"Recent Progress and Developments in Fusion Research (Where We Are on the Path to a Magnetic Confinement Fusion Reactor)"

MPP Colloquium

  • Datum: 28.04.2026
  • Uhrzeit: 15:00 - 17:00
  • Vortragende(r): Rachael McDermott (IPP)
  • Ort: MPP
  • Raum: A.1.01 - Alps
"Recent Progress and Developments in Fusion Research (Where We Are on the Path to a Magnetic Confinement Fusion Reactor)"

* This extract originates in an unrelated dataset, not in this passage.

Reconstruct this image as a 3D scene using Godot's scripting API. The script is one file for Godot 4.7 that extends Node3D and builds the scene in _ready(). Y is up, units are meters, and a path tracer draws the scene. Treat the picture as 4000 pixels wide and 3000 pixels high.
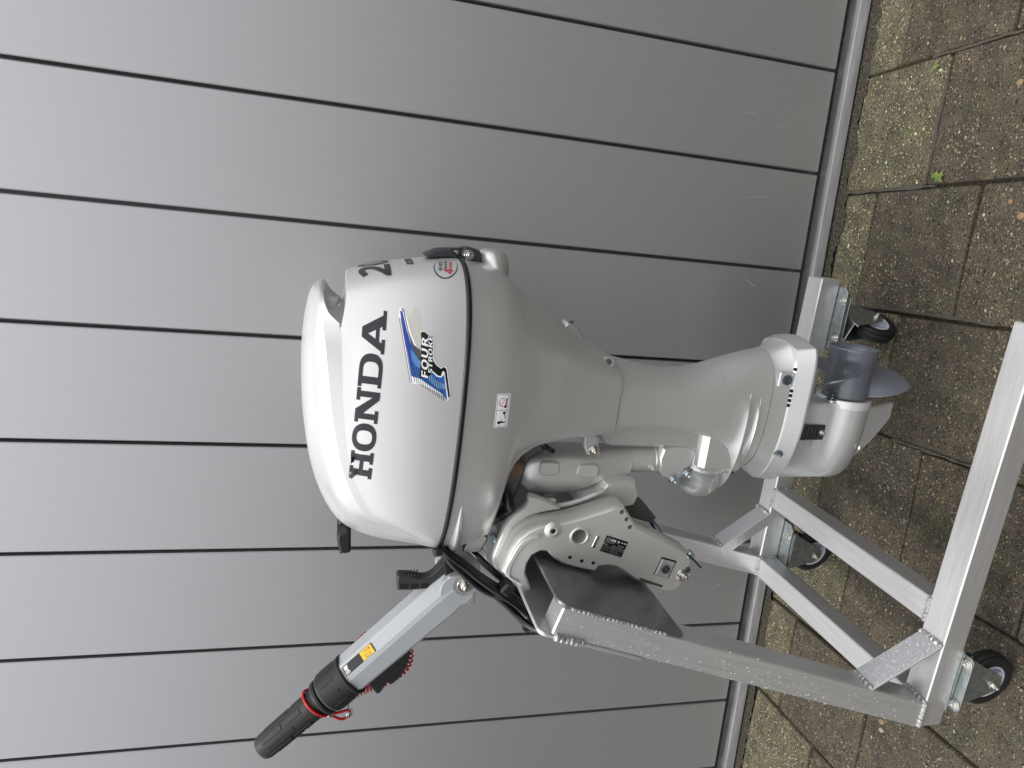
extends Node3D

# ---------------------------------------------------------------- frames
# T frame: x along the motor stand, y up, z towards the viewer from the motor's middle plane
var T_YAW := -0.0651
var T_ORG := Vector3(-0.7975, -0.0519, -1.2092)
const UNIT := 1.0389   # metres to one drawing unit of the stand and the motor
var AX := Vector3.RIGHT
var AZ := Vector3.BACK
var used := {}
var M := {}
var rng := RandomNumberGenerator.new()

func _ready() -> void:
	rng.seed = 20240
	_camera_and_light()
	_materials()
	var b := Basis(Vector3.UP, T_YAW)
	AX = b.x
	AZ = b.z
	_pavement()
	_wall()
	_motor_stand()
	_outboard()
	_lanyard()
	_weeds()

func _camera_and_light() -> void:
	var cam := Camera3D.new()
	cam.name = "camera"
	cam.transform = Transform3D(Basis(Vector3(0.0946, -0.9660, 0.2406), Vector3(0.9773, 0.0441, -0.2074), Vector3(0.1897, 0.2548, 0.9482)).orthonormalized(), Vector3(0, 1.335, 0))
	cam.fov = 59.02
	cam.near = 0.02
	cam.far = 200.0
	add_child(cam)
	cam.current = true
	var we := WorldEnvironment.new()
	we.name = "world_environment"
	var env := Environment.new()
	env.background_mode = Environment.BG_SKY
	var sk := Sky.new()
	var pm := ProceduralSkyMaterial.new()
	pm.sky_top_color = Color(0.93, 0.933, 0.942)
	pm.sky_horizon_color = Color(0.55, 0.553, 0.563)
	pm.sky_curve = 0.35
	pm.ground_bottom_color = Color(0.20, 0.19, 0.17)
	pm.ground_horizon_color = Color(0.30, 0.30, 0.29)
	pm.sun_angle_max = 1.0
	pm.sky_energy_multiplier = 1.25
	sk.sky_material = pm
	env.sky = sk
	env.tonemap_mode = Environment.TONE_MAPPER_LINEAR
	env.tonemap_exposure = 1.5
	env.sdfgi_enabled = true
	env.ssao_enabled = true
	env.ssil_enabled = true
	we.environment = env
	add_child(we)
	var sun := DirectionalLight3D.new()
	sun.name = "sun"
	sun.light_energy = 0.5
	sun.light_angular_distance = 25.0
	sun.light_color = Color(1.0, 0.98, 0.95)
	sun.shadow_enabled = true
	sun.look_at_from_position(Vector3(-0.9, 4.0, 1.0), Vector3.ZERO, Vector3.UP)
	add_child(sun)

# ---------------------------------------------------------------- naming
func numbered(n: String) -> String:
	if not used.has(n):
		used[n] = 0
		return n
	used[n] += 1
	return "%s_%03d" % [n, used[n]]

func thing(called: String, label: String, category: String, at: Vector3, turn := 0.0, group := "") -> Node3D:
	var o := Node3D.new()
	o.name = numbered(called)
	o.position = at
	o.rotation.y = turn
	o.set_meta("label", label)
	o.set_meta("category", category)
	if group != "":
		o.set_meta("group", group)
	add_child(o, true)
	return o

func commit(st: SurfaceTool, called: String, mat: Material, parent: Node, off := Vector3.ZERO, normals := true) -> MeshInstance3D:
	if normals:
		st.generate_normals()
	var mi := MeshInstance3D.new()
	mi.name = called
	mi.mesh = st.commit()
	mi.material_override = mat
	mi.position = off
	parent.add_child(mi, true)
	return mi

func mb() -> SurfaceTool:
	var st := SurfaceTool.new()
	st.begin(Mesh.PRIMITIVE_TRIANGLES)
	st.set_smooth_group(-1)
	return st

# ---------------------------------------------------------------- shapes (corners given counter-clockwise seen from outside)
func tri(st: SurfaceTool, a: Vector3, b: Vector3, c: Vector3) -> void:
	st.add_vertex(a)
	st.add_vertex(c)
	st.add_vertex(b)

func quad(st: SurfaceTool, a: Vector3, b: Vector3, c: Vector3, d: Vector3) -> void:
	tri(st, a, b, c)
	tri(st, a, c, d)

func tri_o(st: SurfaceTool, a: Vector3, b: Vector3, c: Vector3, ctr: Vector3) -> void:
	if (b - a).cross(c - a).dot((a + b + c) / 3.0 - ctr) < 0.0:
		tri(st, a, c, b)
	else:
		tri(st, a, b, c)

func quad_o(st: SurfaceTool, a: Vector3, b: Vector3, c: Vector3, d: Vector3, ctr: Vector3) -> void:
	if (b - a).cross(c - a).dot((a + b + c + d) / 4.0 - ctr) < 0.0:
		quad(st, d, c, b, a)
	else:
		quad(st, a, b, c, d)

func box(st: SurfaceTool, xf: Transform3D, size: Vector3, bev := 0.002) -> void:
	var h := size * 0.5
	var bv := minf(bev, minf(h.x, minf(h.y, h.z)) * 0.9)
	var c := xf.origin
	var vx := {}
	var vy := {}
	var vz := {}
	for sx in [-1, 1]:
		for sy in [-1, 1]:
			for sz in [-1, 1]:
				var k := Vector3i(sx, sy, sz)
				vx[k] = xf * Vector3(sx * h.x, sy * (h.y - bv), sz * (h.z - bv))
				vy[k] = xf * Vector3(sx * (h.x - bv), sy * h.y, sz * (h.z - bv))
				vz[k] = xf * Vector3(sx * (h.x - bv), sy * (h.y - bv), sz * h.z)
				tri_o(st, vx[k], vy[k], vz[k], c)
	for s in [-1, 1]:
		quad_o(st, vx[Vector3i(s, -1, -1)], vx[Vector3i(s, 1, -1)], vx[Vector3i(s, 1, 1)], vx[Vector3i(s, -1, 1)], c)
		quad_o(st, vy[Vector3i(-1, s, -1)], vy[Vector3i(1, s, -1)], vy[Vector3i(1, s, 1)], vy[Vector3i(-1, s, 1)], c)
		quad_o(st, vz[Vector3i(-1, -1, s)], vz[Vector3i(1, -1, s)], vz[Vector3i(1, 1, s)], vz[Vector3i(-1, 1, s)], c)
		for q in [-1, 1]:
			quad_o(st, vx[Vector3i(s, q, -1)], vx[Vector3i(s, q, 1)], vy[Vector3i(s, q, 1)], vy[Vector3i(s, q, -1)], c)
			quad_o(st, vx[Vector3i(s, -1, q)], vx[Vector3i(s, 1, q)], vz[Vector3i(s, 1, q)], vz[Vector3i(s, -1, q)], c)
			quad_o(st, vy[Vector3i(-1, s, q)], vy[Vector3i(1, s, q)], vz[Vector3i(1, s, q)], vz[Vector3i(-1, s, q)], c)

# a bar from a to b: w along side, h along the third axis
func bar(st: SurfaceTool, a: Vector3, b: Vector3, side: Vector3, w: float, h: float, bev := 0.003) -> void:
	var u := (b - a).normalized()
	var s := (side - u * side.dot(u)).normalized()
	var n := u.cross(s)
	box(st, Transform3D(Basis(u, s, n), (a + b) * 0.5), Vector3((b - a).length(), w, h), bev)

func inset(p: PackedVector2Array, d: float) -> PackedVector2Array:
	# p counter-clockwise
	var o := PackedVector2Array()
	var n := p.size()
	for i in n:
		var e0 := (p[i] - p[(i + n - 1) % n]).normalized()
		var e1 := (p[(i + 1) % n] - p[i]).normalized()
		var n0 := Vector2(-e0.y, e0.x)
		var n1 := Vector2(-e1.y, e1.x)
		var m := n0 + n1
		var k := d / maxf(0.35, 1.0 + n0.dot(n1))
		o.append(p[i] + m * k)
	return o

func ccw(p: PackedVector2Array) -> PackedVector2Array:
	var a := 0.0
	for i in p.size():
		a += p[i].cross(p[(i + 1) % p.size()])
	if a < 0.0:
		p.reverse()
	return p

func with_holes(p: PackedVector2Array, holes: Array) -> PackedVector2Array:
	var o := p
	for hk in holes:
		var hole: PackedVector2Array = hk
		var bi := 0
		var bj := 0
		var bd := 1e9
		for i in o.size():
			for j in hole.size():
				var d := o[i].distance_squared_to(hole[j])
				if d < bd:
					bd = d
					bi = i
					bj = j
		var r := PackedVector2Array()
		for i in bi + 1:
			r.append(o[i])
		for j in hole.size() + 1:
			r.append(hole[(bj - j + hole.size() * 2) % hole.size()])
		for i in range(bi, o.size()):
			r.append(o[i])
		o = r
	return o

func circle2(c: Vector2, r: float, n := 20) -> PackedVector2Array:
	var o := PackedVector2Array()
	for i in n:
		o.append(c + Vector2(r, 0).rotated(TAU * i / n))
	return o

# plate with outline in local xy from z0 to z1, front and back edges bevelled, holes pierced
func prism(st: SurfaceTool, xf: Transform3D, outline: PackedVector2Array, z0: float, z1: float, bev := 0.002, holes := [], smooth := false) -> void:
	var p := ccw(outline.duplicate())
	var q := inset(p, bev)
	var n := p.size()
	var face := with_holes(q, holes)
	var t := Geometry2D.triangulate_polygon(face)
	if t.is_empty():
		print("no face for outline starting at ", p[0], " size ", p.size())
	st.set_smooth_group(-1)
	for i in range(0, t.size(), 3):
		var a := face[t[i]]
		var b := face[t[i + 1]]
		var c := face[t[i + 2]]
		if (b - a).cross(c - a) < 0.0:
			var s := b
			b = c
			c = s
		tri(st, xf * Vector3(a.x, a.y, z1), xf * Vector3(b.x, b.y, z1), xf * Vector3(c.x, c.y, z1))
		tri(st, xf * Vector3(a.x, a.y, z0), xf * Vector3(c.x, c.y, z0), xf * Vector3(b.x, b.y, z0))
	var grp := 30
	for i in n:
		var j := (i + 1) % n
		var a := p[i]
		var b := p[j]
		if absf((a - p[(i + n - 1) % n]).angle_to(b - a)) > (1.1 if smooth else 0.62):
			grp += 1
		st.set_smooth_group(grp)
		quad(st, xf * Vector3(a.x, a.y, z0 + bev), xf * Vector3(b.x, b.y, z0 + bev), xf * Vector3(b.x, b.y, z1 - bev), xf * Vector3(a.x, a.y, z1 - bev))
		if bev > 0.0:
			quad(st, xf * Vector3(a.x, a.y, z1 - bev), xf * Vector3(b.x, b.y, z1 - bev), xf * Vector3(q[j].x, q[j].y, z1), xf * Vector3(q[i].x, q[i].y, z1))
			quad(st, xf * Vector3(q[i].x, q[i].y, z0), xf * Vector3(q[j].x, q[j].y, z0), xf * Vector3(b.x, b.y, z0 + bev), xf * Vector3(a.x, a.y, z0 + bev))
	for hk in holes:
		var hole: PackedVector2Array = hk
		st.set_smooth_group(9)
		for i in hole.size():
			var a := hole[i]
			var b := hole[(i + 1) % hole.size()]
			quad(st, xf * Vector3(b.x, b.y, z0), xf * Vector3(a.x, a.y, z0), xf * Vector3(a.x, a.y, z1), xf * Vector3(b.x, b.y, z1))
	st.set_smooth_group(-1)

# rings of equal size, bottom to top, each counter-clockwise seen from the top
func loft(st: SurfaceTool, rings: Array, groups := [], cap0 := true, cap1 := true) -> void:
	for k in rings.size() - 1:
		st.set_smooth_group(groups[k] if k < groups.size() else 1)
		var a: PackedVector3Array = rings[k]
		var b: PackedVector3Array = rings[k + 1]
		var n := a.size()
		for i in n:
			var j := (i + 1) % n
			quad(st, a[j], a[i], b[i], b[j])
	st.set_smooth_group(-1)
	for e in [[cap0, 0], [cap1, rings.size() - 1]]:
		if not e[0]:
			continue
		var r: PackedVector3Array = rings[e[1]]
		var c := Vector3.ZERO
		for v in r:
			c += v
		c /= r.size()
		for i in r.size():
			var j := (i + 1) % r.size()
			if e[1] == 0:
				tri(st, c, r[i], r[j])
			else:
				tri(st, c, r[j], r[i])

func spow(v: float, e: float) -> float:
	return signf(v) * pow(absf(v), e)

# superellipse ring in the plane y: t runs x+ -> z+ -> x-
func ring(xf_: float, xr: float, b: float, xc: float, nf: float, nr: float, y: float, n := 64) -> PackedVector3Array:
	var o := PackedVector3Array()
	for i in n:
		var t := TAU * i / n
		var cs := cos(t)
		var sn := sin(t)
		var e := nr if cs > 0.0 else nf
		var a := (xr - xc) if cs > 0.0 else (xc - xf_)
		o.append(Vector3(xc + a * spow(cs, 2.0 / e), y, b * spow(sn, 2.0 / e)))
	return o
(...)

In the past decade there has been a marked resurgence of interest—in public discourse, private investment, and government programs—in transitioning fusion from a scientific enterprise into a practical energy technology. This momentum is driven by the increasingly visible impacts of climate change, rapid electrification and rising global energy demand. High‑profile scientific milestones have amplified awareness, drawing start‑ups and established industry into the field and prompting governments to publish roadmaps that compress timelines toward first‑of‑a‑kind reactors. Beneath the headlines, substantive technical advances are reshaping the outlook. High‑temperature superconductors are enabling access to higher magnetic fields, opening pathways to more compact devices and larger performance margins. Numerical breakthroughs in stellarator optimization now produce configurations that, for the first time, extrapolate credibly toward serviceable reactors. At the same time, progress in understanding turbulent transport—spanning reduced and first‑principles models—has yielded tools that quantitatively reproduce and predict behavior in present devices with unprecedented fidelity, setting up a predict–validate–improve cycle that accelerates reactor design and scenario development. Advances in disruption avoidance and control, power‑exhaust and divertor concepts, and improved performance regimes have also been observed. This talk will trace these developments through the lens of reactor requirements, assessing where tokamaks and stellarators stand today and what gaps remain, and will survey the emerging project landscape—from ITER’s role to public roadmaps and diverse private‑sector trajectories—concluding with pathways being pursued in Germany and their connection to global efforts.